Phishing is still the most commonly used attack on organizations, survey says

There’s more hand-wringing around cybersecurity this year than last, according to 66% of organizations surveyed for IDG’s 2018 US State of Cybercrime report.

It’s not that the average number of security incidents is increasing for everybody: it’s actually down this year, to 107.2. Sounds good, unless you’re a big fish: survey respondents reported that the average number of hits on big enterprises is up to 195.9.

The survey found that the majority of cyberattacks – 75% – came from outsiders, while 25% were due to insiders.

Cybercrooks are the biggest cyberthreat, and they’ve also got the steepest price tags: 39% of survey respondents said that cybercrimes caused by outsiders were the most costly for their organizations.

These are the most common outsider attack vectors that lead to cybersecurity breaches:

  1. Phishing – 53%
  2. Malware – 50%
  3. Spyware – 45%

IDG conducts this survey annually, along with CSO magazine, the CERT Division of Software Engineering Institute at Carnegie Mellon University, the US Secret Service, and KnowBe4 – a security awareness training and simulated phishing platform that helps organizations deal with social engineering attacks.

Insider threats are still a serious problem, of course. However, the most common problem employee isn’t one who purposefully screws the company with criminal intent. Like, say, the employee who allegedly stole government spyware… and hid it under his bed.

No, the survey respondents said, the biggest problem when it comes to insider threats is the employees who fall for phishing or other attacker scams. These are the most common insider threats reported in the survey:

  1. Innocent employees getting duped – 42%
  2. Careless employees blending work and personal usage – 26%

Crooks are growing more and more cunning when it comes to Business Email Compromise (BEC): exquisitely targeted attacks that trick employees into thinking they’re dealing with suppliers, partners, or their own bosses. Penguin Random House and other publishers were recent victims: last week, it emerged that crooks are pretending to be literary agents and foreign-rights staff in their efforts to get at valuable manuscripts.

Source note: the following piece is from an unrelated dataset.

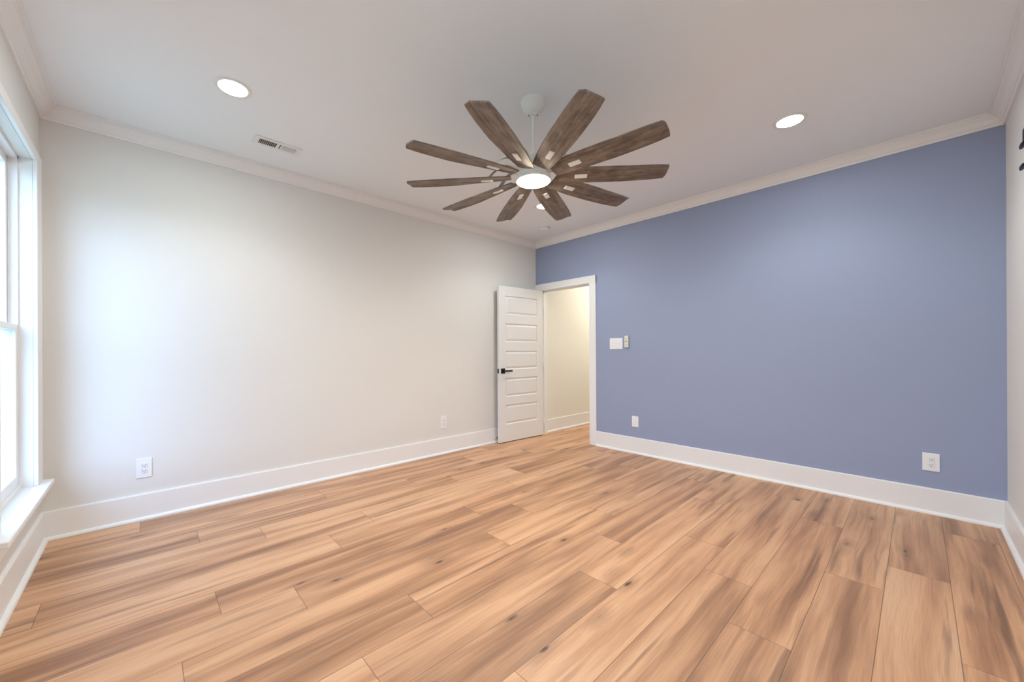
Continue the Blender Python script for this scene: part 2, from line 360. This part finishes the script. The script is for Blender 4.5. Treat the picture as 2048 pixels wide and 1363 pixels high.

Employees falling for this type of attack have led to these serious breaches in the past year, survey respondents reported:

  1. Compromised customer records – 61%
  2. Loss of trade secrets or intellectual property – 56%
  3. Theft of personally identifiable information (PII) – 49%

Randall Trzeciak, Director of the CERT National Insider Threat Center in the Software Engineering Institute at Carnegie Mellon University, said in a press release about the survey that the findings underscore the need for security training:

Many of these breaches might have been avoided if employees were properly educated. In some instances, the naivety of employees has led to phishing and attacker scams, resulting in compromised data and monetary losses.

Most employees are receiving security training, but not more than once a year. Here’s how it breaks down for training frequency:

  1. Once a year – 29%
  2. Twice a year – 15%
  3. Quarterly – 15%
  4. Monthly – 7%

C-level execs are the ones who most need the training to protect themselves from attacks, according to 52% of respondents.

The survey’s conclusion: train up them there employees, particularly the head honchos, and train them often.